L’ibrida made in Italy che poteva essere (e non fu)



Sarebbe ingeneroso addossare al solo Sergio Marchionne il ritardo con cui Fiat ha affrontato lo sviluppo di una gamma a trazione elettrica. Questo perché la scarsa attenzione all’innovazione tecnologica, messa in secondo piano rispetto alle priorità finanziarie, era già emersa chiaramente sotto la gestione di Cesare Romiti. Nel 1990 il Centro Ricerche Fiat di Orbassano, con la collaborazione di Magneti Marelli, aveva sviluppato il sistema di iniezione common rail, componente destinato a rivelarsi rivoluzionario per i motori diesel, il cui mercato stava esplodendo.
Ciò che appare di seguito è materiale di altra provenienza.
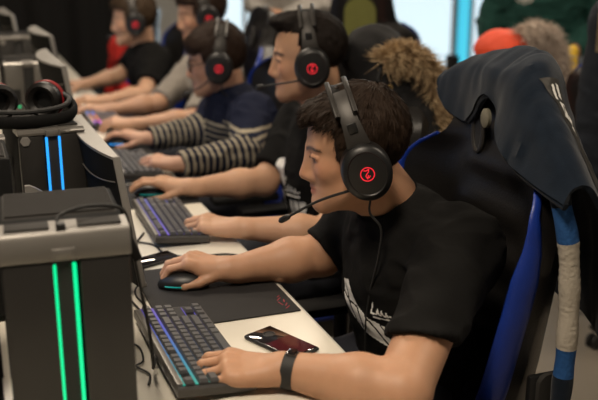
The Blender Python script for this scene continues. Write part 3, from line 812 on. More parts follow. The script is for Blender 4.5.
# ------------------------------------------------------------------ computers
def computer(label, loc, led, w=.177, d=.25, h=.35, silver_front=False, badge=True, bh=.010, co=0, rz=0, group='desktop computers on the desk'):
    r = thing('desktop_computer', label, 'computer', loc, rz, group)      # front faces -y
    hw = w/2
    MB().box((0, .01, h/2+.006), (w, d-.02, h-.012), .006).build('case', M['case'], r)
    rib = MB().box((0, .045, h-.004), (w-.012, d-.10, .010), .003)
    for i in range(22): rib.box((0, .045-(d-.11)/2+(i+.5)*(d-.11)/22, h+.0025), (w-.02, .0032, .004))
    rib.build('top_grille', M['mesh_grey'], r)
    # silver brow: flat rim with a dark inset, then a chamfer down the front
    y0 = -d/2
    prof = [(-.004, h-bh), (-.006, h-bh+.005), (.001, h-.003), (.006, h+.002), (.060, h+.004), (.064, h-.002), (.064, h-bh)]
    mb = MB().loft([[(x, y0+a, b) for a, b in prof] for x in (-hw-.001, -hw+.01, hw-.01, hw+.001)])
    brow = mb.build('front_brow', M['brow'], r)
    for s in (-1, 1): MB().box((s*(hw*.5+.006), y0+.037, h+.0042), (hw-.030, .034, .004), .001).build('brow_inset', M['mesh_grey'], brow)
    fm = M['silver_dark'] if silver_front else M['pc_front']
    for s in (-1, 1): MB().box((s*(hw/2+.0085), y0+.004, (h-bh)/2+.002), (hw-.019, .016, h-bh-.008), .004).build('front_panel', fm, r)
    MB().box((co, y0+.008, (h-.012)/2), (.034, .014, h-.016), .002).build('front_channel', M['rubber'], r)
    cl = MB().box((co, y0+.004, h-bh*.72), (.030, .022, .016), .004); cl.box((co-.015, y0+.002, h-bh*.72), (.005, .022, .017), .002).box((co+.015, y0+.002, h-bh*.72), (.005, .022, .017), .002); cl.build('port_clip', M['silver_dark'], r)
    if led:
        for s in (-1, 1):
            MB().box((co+s*.0148, y0-.0005, (h-bh)/2), (.0056, .006, h-bh-.012), .0015).build('light_strip', M[led], r)
    if badge:
        MB().lathe([(0, .003), (.011, .003), (.0125, 0)], 6, frame((-hw*.80, y0-.004, h-.022), (1, 0, 0), (0, 0, 1), (0, -1, 0))).build('badge', M['silver'], r)
    v = MB()
    for i in range(9): v.box((-hw-.0015, -.02+.012*i, h*.5), (.003, .004, h*.55))
    v.build('side_vent', M['rubber'], r)
    for x in (-1, 1):
        for y in (-1, 1): MB().box((x*(hw-.025), y*(d/2-.04), .005), (.03, .03, .012), .003).build('foot', M['rubber'], r)
    return r
pc1 = computer('nearest desktop computer, dark grey with silver top edge and two green light strips', (.1245, 1.435, .75), 'green_led', w=.190, badge=False, bh=.040, co=-.004, rz=-.045)
pc2 = computer('desktop computer with two blue light strips and headphones lying on top', (.166, 2.235, .75), 'blue_led', w=.150, rz=.10, co=.003)
pc3 = computer('third desktop computer, behind the red-trimmed headphones, with pale grey front', (.222, 3.49, .75), None, w=.165, silver_front=True, badge=False)
pc5 = computer('black computer of the opposite side, cut by the left edge beside the blue-lit one', (-.010, 1.97, .75), None, w=.165, badge=False, rz=math.pi, group='desktop computers on the desk')
pc6 = computer('black computer of the opposite side, cut by the left edge beside the green-lit one', (-.076, 1.50, .75), None, badge=False, rz=math.pi, group='desktop computers on the desk')
pc4 = computer('farthest desktop computer, at the top left behind the pale grey one', (.25, 4.45, .75), None, w=.165, group='desktop computers on the desk')
fan = MB(); fan.torus((.035, -.128, .23), .042, .004, ((1, 0, 0), (0, 0, 1)), 28, 8).torus((.035, -.128, .23), .024, .002, ((1, 0, 0), (0, 0, 1)), 24, 6)
for k in range(7):
    a = 2*math.pi*k/7; fan.box((.035+.028*math.cos(a), -.127, .23+.028*math.sin(a)), (.024, .004, .012), .001, Matrix.Rotation(-a, 3, 'Y'))
fan.build('fan_grille', M['plastic'], pc3)
MB().prism([(0, 0), (.03, .018), (.036, .004), (.022, -.03), (.012, -.028)], 0, .003, frame((.022, -.131, .235), (1, 0, 0), (0, 0, 1), (0, -1, 0))).build('sticker', M['pale_print'], pc3)
MB().box((-.050, -.129, .232), (.036, .006, .05), .006).build('socket', M['rubber'], pc3)
MB().lathe([(0, .003), (.003, .003), (.004, 0)], 12, frame((-.040, -.131, .195), (1, 0, 0), (0, 0, 1), (0, -1, 0))).build('power_light', M['green_led'], pc3)
# pale curved plastic stand behind the nearest computer
st = thing('plastic_stand', 'small pale grey curved plastic stand behind the nearest computer', 'stand', (.125, 1.98, .75))
MB().loft([[(-.022+x0, y, z) for x0, y, z in ((0, -.006, zz), (wd, -.006, zz), (wd, .006, zz), (0, .006, zz))] for zz, wd in ((.0, .05), (.02, .034), (.12, .026), (.17, .026), (.19, .036), (.205, .046), (.225, .046), (.24, .036), (.25, .022), (.256, .01))]).build('upright', M['silver'], st)
MB().box((0, 0, .004), (.07, .05, .008), .003).build('stand_base', M['silver'], st)
# headphones lying on the second computer
hp = thing('headphones', 'black headphones with thin red trim lying on top of the blue-lit computer', 'headphones', (.125, 2.22, 1.104))
for x, rot in ((-.055, .35), (.058, -.5)):
    T = frame((x, .02, .047), (math.cos(rot), math.sin(rot), 0), (0, 0, 1), nrm((math.sin(rot), -math.cos(rot), 0)))
    c = MB().lathe([(0, -.030), (.030, -.030), (.041, -.020), (.043, -.004), (.042, .004), (0, .004)], 32, T).build('ear_cup', M['plastic'], hp)
    MB().lathe([(.022, .004), (.038, .003), (.044, .010), (.043, .022), (.034, .029), (.024, .022), (.020, .008), (.022, .004)], 32, T).build('ear_cushion', M['leatherette'], c)
    e = MB(); Tz = T.to_3x3(); e.torus(T@Vector((0, 0, -.002)), .0435, .0022, (tuple(Tz.col[0]), tuple(Tz.col[1])), 36, 8).torus(T@Vector((0, 0, -.012)), .0432, .0016, (tuple(Tz.col[0]), tuple(Tz.col[1])), 36, 8)
    e.build('trim_ring', M['red_trim'], c)
MB().tube(catmull([(-.105, .02, .045), (-.118, -.03, .025), (-.085, -.075, .016), (0, -.098, .014), (.085, -.078, .016), (.118, -.03, .026), (.105, .02, .048)], 8), .016, 10, flat=(1.0, .55), up=(0, 0, 1)).build('headband', M['case'], hp)
MB().tube(catmull([(-.095, .02, .06), (-.108, -.03, .05), (-.08, -.068, .040), (0, -.088, .036), (.08, -.070, .040), (.108, -.03, .05), (.095, .02, .06)], 8), .006, 8).build('head_cushion', M['rubber'], hp)
MB().tube(catmull([(-.02, .0, .02), (.0, .03, .04), (.02, .01, .012), (.035, -.02, .006)], 6), .002, 6).build('cable', M['rubber'], hp)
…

Invece di sfruttare in proprio la scoperta il gruppo decise di cederla, nel 1994, a Bosch. Bastò un’ultima messa a punto per conquistare il mercato mondiale.

Un anno prima Umberto Colombo, ministro dell’Università e della Ricerca del governo Ciampi, era intenzionato ad avviare lo studio di un modello di auto ibrida, varando con Fiat il cofinanziamento di un piano pluriennale. L’avvio era stato fissato per il 1994, ma in quell’anno erano in programma le elezioni politiche. Vinse Silvio Berlusconi, cambiarono i progetti e le priorità. Quella dell’auto ibrida finì subito in fondo alla lista e in un secondo tempo il progetto venne chiuso, senza che da Fiat ci si opponesse, lasciando intendere che il sì al cofinanziamento era arrivato soltanto per compiacere il ministro. Proprio in quegli anni Toyota stava lavorando sulla Prius, entrata in produzione nel 1998 e da allora la più venduta auto ibrida al mondo. Fiat sarebbe stata in grado di sfidare il colosso giapponese? Non lo sapremo mai.